Source data
[start]

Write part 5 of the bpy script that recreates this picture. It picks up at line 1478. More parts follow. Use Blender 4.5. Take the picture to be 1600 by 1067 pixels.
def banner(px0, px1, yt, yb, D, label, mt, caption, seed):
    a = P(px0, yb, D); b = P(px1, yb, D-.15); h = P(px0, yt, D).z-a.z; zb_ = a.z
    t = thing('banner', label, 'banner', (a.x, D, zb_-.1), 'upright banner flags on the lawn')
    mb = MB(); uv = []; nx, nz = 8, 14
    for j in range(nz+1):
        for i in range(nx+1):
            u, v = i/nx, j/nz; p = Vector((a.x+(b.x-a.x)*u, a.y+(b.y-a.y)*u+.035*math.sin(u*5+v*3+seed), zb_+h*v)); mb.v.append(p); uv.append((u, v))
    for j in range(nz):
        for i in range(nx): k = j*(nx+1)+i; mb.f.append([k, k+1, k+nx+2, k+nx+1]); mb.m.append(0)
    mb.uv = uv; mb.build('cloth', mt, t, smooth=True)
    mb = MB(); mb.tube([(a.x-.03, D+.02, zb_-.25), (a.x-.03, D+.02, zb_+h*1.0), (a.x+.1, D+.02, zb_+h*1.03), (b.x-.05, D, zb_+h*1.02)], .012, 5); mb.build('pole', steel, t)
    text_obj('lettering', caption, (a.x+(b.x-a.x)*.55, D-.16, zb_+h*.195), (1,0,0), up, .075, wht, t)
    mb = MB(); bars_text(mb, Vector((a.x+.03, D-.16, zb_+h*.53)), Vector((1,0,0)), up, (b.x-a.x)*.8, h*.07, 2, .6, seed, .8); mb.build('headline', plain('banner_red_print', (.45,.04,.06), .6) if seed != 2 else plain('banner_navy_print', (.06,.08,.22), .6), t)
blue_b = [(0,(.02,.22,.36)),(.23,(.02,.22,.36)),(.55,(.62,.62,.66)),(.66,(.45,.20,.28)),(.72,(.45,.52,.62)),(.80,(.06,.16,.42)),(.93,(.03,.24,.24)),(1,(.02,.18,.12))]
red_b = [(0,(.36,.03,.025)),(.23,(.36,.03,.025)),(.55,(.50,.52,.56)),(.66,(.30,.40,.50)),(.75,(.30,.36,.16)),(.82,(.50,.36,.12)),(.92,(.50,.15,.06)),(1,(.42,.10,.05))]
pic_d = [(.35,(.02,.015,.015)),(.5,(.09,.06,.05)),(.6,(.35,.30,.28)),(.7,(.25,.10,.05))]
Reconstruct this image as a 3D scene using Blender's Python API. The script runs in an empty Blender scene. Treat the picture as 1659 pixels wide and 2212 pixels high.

[end]

REQUIRED WORK> Scan the material above for the string "script" and report each line where you find it.

EXERCISE SOLUTION>
Write part 5 of the bpy script that recreates this picture. It picks up at line 1478. More parts follow. Use Blender 4.5. Take the picture to be 1600 by 1067 pixels.
Reconstruct this image as a 3D scene using Blender's Python API. The script runs in an empty Blender scene. Treat the picture as 1659 pixels wide and 2212 pixels high.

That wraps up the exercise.